Mayan Linguistics: Where Are We Now?
Annual Review of Anthropology
Vol. 14: 187-198 (Volume publication date October 1985)
L Campbell, and T Kaufman
In lieu of an abstract, the publisher reproduces the first page of the article. (Link)

Letters to My Tutor…

My dearest Simone,

Over the weekend I met someone whose response to his encounters with linguistics was to start work on creating his own language. On the other hand, my encounters generally leave me unendingly hopeless as to being able to say anything to anybody about anything. I once met someone of like mind with whom I had vocal interactions that consisted of primal, emotion-filled sound utterances back and forth and overlapping; this seemed as genuinely communicative as any formal language. I wonder sometimes about primal interactions using a very unfamiliar language with sounds not normally encountered in the native language in which the interlocutors choose words based on sound, shape and feel — and then looking at the translations as an exercise in making real and imagined connections.

All that was to say that I had language thoughts on my mind when choosing a review this week. Reading articles published before the internet explosion makes me wonder whether the availability of information on the internet has impacted the way scholarly articles are written. Knowing that I can turn to the internet certainly widens the spectrum of articles that I choose to read. My eyes glazed over during parts of this article. Some of the vocabulary wasn’t familiar and being a relatively short article the in-text explanations were mostly bare.
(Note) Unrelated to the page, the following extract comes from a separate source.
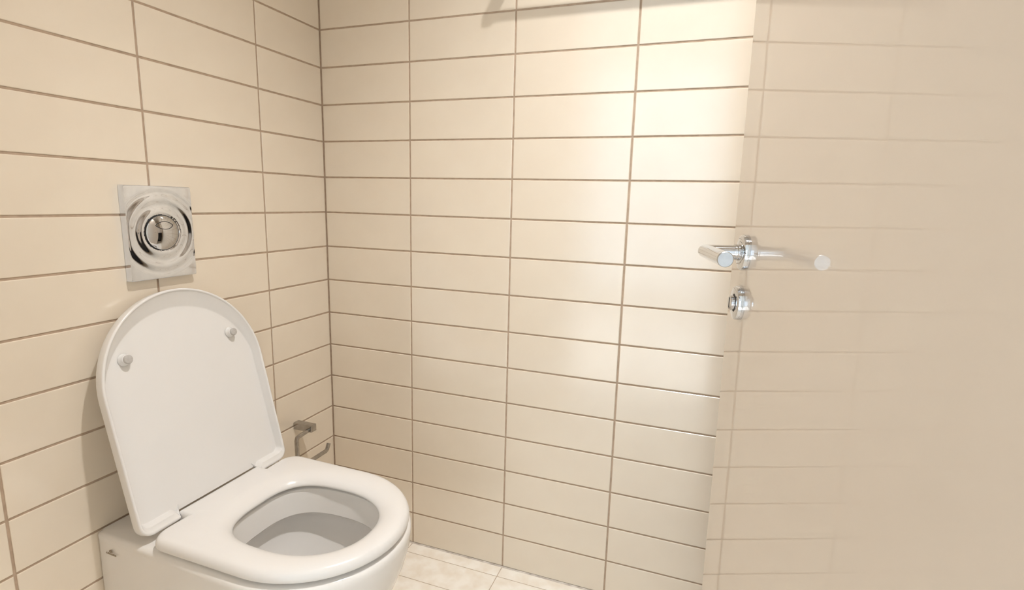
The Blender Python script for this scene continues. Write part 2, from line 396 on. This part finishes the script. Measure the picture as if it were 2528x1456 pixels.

When the authors wrote that Proto-Mayan was an ergative language, there was enough of an explanation to get the gist, but it’s nice to be able to turn to the internet to fill in the holes.

I was happy to be reminded of how linguistics can help create a fuller picture of prehistory. The authors write of how reconstructed vocabulary can show speakers of a language to have been highly skilled in an area like agriculture. We talk about what we know and we create finely tuned and specialized vocabulary for the things we know well. Neat.